● **EXERCISE TASK**: Scan the lines below for the string "this" and copy every one that has it.

● **INFORMATION SUPPLIED**:
———

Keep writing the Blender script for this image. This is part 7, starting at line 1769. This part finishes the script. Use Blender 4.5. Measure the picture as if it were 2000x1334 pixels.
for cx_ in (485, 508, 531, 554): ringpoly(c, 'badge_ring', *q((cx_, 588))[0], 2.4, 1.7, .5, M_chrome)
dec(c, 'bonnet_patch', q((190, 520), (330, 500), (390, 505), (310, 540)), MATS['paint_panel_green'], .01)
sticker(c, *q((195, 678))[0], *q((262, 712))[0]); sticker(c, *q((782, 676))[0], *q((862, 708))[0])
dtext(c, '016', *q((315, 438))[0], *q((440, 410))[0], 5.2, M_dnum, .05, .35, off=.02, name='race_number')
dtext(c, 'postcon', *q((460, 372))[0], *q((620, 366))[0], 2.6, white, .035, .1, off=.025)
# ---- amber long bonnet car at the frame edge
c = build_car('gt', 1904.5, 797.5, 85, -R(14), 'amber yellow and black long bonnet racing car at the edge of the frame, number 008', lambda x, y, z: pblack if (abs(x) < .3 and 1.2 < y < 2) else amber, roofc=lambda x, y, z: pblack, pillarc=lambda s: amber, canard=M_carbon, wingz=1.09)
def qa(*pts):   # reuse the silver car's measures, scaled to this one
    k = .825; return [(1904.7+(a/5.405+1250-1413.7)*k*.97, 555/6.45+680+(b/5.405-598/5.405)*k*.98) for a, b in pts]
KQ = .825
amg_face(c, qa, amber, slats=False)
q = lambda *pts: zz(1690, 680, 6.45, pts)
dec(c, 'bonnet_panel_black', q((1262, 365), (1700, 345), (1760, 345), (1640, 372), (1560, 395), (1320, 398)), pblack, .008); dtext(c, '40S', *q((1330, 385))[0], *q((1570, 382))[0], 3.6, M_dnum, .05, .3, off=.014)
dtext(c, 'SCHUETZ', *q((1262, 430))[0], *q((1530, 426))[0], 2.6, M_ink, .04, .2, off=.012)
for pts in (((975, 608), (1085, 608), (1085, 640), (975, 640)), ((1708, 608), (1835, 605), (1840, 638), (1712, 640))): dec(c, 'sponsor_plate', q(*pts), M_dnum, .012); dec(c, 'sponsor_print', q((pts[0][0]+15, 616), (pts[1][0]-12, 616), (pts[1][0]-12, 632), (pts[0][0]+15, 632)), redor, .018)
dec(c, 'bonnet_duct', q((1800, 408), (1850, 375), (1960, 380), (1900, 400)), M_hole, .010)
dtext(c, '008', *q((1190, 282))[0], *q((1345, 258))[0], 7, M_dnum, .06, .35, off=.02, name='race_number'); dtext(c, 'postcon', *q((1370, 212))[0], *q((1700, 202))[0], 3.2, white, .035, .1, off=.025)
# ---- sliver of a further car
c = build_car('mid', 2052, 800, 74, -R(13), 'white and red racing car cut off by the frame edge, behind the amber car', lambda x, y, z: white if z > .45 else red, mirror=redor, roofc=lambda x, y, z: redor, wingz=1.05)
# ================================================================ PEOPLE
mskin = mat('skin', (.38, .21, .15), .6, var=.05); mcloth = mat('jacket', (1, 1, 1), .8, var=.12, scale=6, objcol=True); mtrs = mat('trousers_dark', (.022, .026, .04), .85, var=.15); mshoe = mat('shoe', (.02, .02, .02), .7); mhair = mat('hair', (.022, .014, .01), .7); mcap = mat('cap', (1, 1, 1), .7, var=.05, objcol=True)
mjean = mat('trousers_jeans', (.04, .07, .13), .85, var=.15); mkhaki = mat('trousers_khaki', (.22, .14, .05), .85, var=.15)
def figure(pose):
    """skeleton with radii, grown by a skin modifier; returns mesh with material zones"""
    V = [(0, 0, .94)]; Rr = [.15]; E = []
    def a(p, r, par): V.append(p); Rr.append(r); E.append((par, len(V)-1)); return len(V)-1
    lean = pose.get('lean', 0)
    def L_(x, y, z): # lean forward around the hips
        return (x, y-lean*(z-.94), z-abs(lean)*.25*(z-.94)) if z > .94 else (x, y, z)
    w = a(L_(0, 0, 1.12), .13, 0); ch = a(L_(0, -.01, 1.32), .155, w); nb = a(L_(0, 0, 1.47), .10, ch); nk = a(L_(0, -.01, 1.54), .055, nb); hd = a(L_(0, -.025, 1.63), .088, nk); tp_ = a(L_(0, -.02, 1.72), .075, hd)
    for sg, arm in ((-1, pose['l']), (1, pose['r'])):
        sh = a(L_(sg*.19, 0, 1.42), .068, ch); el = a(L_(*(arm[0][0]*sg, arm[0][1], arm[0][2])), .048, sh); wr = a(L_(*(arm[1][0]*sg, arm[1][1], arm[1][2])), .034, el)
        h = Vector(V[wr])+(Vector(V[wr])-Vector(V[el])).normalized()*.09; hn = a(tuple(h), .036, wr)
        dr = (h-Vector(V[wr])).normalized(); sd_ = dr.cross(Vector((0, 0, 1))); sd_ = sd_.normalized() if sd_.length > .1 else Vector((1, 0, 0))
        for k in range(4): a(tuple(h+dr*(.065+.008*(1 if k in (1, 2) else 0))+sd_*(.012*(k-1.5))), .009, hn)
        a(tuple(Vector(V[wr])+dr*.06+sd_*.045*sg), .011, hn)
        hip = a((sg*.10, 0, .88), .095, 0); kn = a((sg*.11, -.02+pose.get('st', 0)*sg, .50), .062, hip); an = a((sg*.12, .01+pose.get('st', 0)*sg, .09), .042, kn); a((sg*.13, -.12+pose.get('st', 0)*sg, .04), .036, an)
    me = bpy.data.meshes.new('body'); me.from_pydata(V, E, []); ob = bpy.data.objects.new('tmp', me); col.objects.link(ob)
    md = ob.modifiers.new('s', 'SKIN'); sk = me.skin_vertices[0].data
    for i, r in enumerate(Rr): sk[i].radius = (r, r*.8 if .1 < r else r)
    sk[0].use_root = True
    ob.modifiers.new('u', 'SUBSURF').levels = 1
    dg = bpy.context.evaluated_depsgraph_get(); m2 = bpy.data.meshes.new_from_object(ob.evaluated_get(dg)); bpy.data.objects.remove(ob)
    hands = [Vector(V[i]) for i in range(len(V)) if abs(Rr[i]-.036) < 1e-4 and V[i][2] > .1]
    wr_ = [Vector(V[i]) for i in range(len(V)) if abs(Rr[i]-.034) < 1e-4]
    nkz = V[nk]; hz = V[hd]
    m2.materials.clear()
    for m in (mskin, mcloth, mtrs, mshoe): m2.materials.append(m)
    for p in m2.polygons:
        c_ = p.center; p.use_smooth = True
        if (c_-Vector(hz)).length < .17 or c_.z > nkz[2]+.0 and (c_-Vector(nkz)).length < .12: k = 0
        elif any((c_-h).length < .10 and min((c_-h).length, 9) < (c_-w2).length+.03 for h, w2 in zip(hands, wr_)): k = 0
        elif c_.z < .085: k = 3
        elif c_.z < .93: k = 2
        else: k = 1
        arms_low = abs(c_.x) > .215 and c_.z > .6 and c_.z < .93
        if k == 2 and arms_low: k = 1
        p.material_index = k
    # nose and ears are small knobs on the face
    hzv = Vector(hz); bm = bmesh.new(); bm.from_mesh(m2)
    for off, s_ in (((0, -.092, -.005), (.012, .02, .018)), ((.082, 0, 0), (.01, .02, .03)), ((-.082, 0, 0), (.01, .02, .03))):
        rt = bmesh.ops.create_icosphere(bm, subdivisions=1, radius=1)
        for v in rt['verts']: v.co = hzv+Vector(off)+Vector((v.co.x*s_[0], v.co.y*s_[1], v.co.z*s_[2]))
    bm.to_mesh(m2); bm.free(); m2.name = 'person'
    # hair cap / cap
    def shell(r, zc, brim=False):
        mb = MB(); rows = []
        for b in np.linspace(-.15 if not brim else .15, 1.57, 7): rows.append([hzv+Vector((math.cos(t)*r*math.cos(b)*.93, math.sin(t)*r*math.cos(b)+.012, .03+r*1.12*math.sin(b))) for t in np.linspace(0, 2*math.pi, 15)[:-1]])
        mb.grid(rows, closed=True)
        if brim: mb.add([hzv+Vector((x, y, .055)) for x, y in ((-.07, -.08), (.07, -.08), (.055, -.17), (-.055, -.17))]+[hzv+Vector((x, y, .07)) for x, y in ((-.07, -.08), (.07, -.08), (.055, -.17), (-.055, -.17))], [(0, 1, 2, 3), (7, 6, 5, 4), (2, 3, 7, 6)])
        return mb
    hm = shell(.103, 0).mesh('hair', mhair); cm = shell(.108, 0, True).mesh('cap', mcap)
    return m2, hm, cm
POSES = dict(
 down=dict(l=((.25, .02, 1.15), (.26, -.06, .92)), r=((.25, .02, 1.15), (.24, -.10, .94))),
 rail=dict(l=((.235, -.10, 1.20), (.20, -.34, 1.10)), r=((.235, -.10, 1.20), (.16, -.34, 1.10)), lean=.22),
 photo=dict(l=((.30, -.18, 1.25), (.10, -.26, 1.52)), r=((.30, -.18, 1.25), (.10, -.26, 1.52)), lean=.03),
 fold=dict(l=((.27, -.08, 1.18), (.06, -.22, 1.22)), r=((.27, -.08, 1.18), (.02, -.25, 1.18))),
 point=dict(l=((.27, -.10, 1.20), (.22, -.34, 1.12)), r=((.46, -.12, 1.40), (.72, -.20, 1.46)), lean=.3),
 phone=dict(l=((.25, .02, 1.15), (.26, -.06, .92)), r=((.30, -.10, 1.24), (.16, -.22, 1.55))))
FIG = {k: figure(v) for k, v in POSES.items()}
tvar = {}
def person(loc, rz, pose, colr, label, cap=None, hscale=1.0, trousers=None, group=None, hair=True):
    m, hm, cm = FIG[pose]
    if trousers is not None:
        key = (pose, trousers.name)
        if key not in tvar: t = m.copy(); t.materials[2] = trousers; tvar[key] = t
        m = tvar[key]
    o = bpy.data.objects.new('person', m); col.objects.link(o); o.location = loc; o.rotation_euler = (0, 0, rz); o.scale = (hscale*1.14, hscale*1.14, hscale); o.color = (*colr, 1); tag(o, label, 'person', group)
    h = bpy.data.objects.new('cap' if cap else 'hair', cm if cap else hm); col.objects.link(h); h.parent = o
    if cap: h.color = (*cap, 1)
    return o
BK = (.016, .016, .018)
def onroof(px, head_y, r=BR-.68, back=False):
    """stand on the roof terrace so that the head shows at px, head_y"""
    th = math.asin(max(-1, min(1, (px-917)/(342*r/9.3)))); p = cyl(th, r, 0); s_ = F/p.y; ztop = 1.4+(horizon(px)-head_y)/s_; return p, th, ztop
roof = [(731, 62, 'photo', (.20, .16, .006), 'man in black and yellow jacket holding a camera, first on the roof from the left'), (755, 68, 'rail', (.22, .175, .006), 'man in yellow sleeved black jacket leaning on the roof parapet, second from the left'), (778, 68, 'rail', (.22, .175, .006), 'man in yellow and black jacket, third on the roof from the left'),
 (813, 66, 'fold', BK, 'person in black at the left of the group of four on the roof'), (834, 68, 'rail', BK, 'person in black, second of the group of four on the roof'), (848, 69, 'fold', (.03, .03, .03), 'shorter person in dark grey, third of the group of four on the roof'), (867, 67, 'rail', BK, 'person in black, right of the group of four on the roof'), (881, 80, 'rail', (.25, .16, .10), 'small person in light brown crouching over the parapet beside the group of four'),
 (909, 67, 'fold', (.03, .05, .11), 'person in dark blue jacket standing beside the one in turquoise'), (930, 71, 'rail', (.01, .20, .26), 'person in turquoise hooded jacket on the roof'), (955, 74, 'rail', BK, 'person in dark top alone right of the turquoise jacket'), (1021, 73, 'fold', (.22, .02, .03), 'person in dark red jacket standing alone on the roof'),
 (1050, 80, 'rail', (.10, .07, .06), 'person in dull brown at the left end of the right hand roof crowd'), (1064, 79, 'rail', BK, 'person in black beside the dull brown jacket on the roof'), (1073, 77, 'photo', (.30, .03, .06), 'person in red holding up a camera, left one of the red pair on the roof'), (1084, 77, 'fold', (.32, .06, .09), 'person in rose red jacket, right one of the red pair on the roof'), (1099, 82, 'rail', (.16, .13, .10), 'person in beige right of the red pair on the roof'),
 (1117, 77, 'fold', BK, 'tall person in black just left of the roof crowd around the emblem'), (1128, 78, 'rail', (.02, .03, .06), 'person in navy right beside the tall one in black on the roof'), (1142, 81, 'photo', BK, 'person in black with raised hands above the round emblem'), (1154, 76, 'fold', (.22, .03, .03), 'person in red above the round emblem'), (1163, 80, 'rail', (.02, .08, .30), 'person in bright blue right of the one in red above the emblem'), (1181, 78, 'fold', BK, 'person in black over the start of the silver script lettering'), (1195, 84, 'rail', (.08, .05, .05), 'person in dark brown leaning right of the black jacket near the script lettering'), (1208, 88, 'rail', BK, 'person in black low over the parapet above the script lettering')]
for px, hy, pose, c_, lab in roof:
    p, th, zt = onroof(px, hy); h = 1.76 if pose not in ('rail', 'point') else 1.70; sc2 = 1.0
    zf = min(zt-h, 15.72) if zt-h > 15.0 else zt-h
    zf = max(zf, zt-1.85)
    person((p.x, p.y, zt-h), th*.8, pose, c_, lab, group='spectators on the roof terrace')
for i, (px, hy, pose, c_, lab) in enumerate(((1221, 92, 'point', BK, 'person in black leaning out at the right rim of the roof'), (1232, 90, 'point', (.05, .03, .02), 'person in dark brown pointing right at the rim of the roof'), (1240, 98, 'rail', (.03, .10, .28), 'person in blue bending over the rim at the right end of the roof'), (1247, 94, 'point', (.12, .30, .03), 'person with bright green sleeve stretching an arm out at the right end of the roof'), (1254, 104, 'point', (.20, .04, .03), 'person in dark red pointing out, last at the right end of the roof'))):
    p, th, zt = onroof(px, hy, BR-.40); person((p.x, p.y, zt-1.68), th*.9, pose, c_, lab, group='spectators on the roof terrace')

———

● **RESULT**:
Keep writing the Blender script for this image. This is part 7, starting at line 1769. This part finishes the script. Use Blender 4.5. Measure the picture as if it were 2000x1334 pixels.
def qa(*pts):   # reuse the silver car's measures, scaled to this one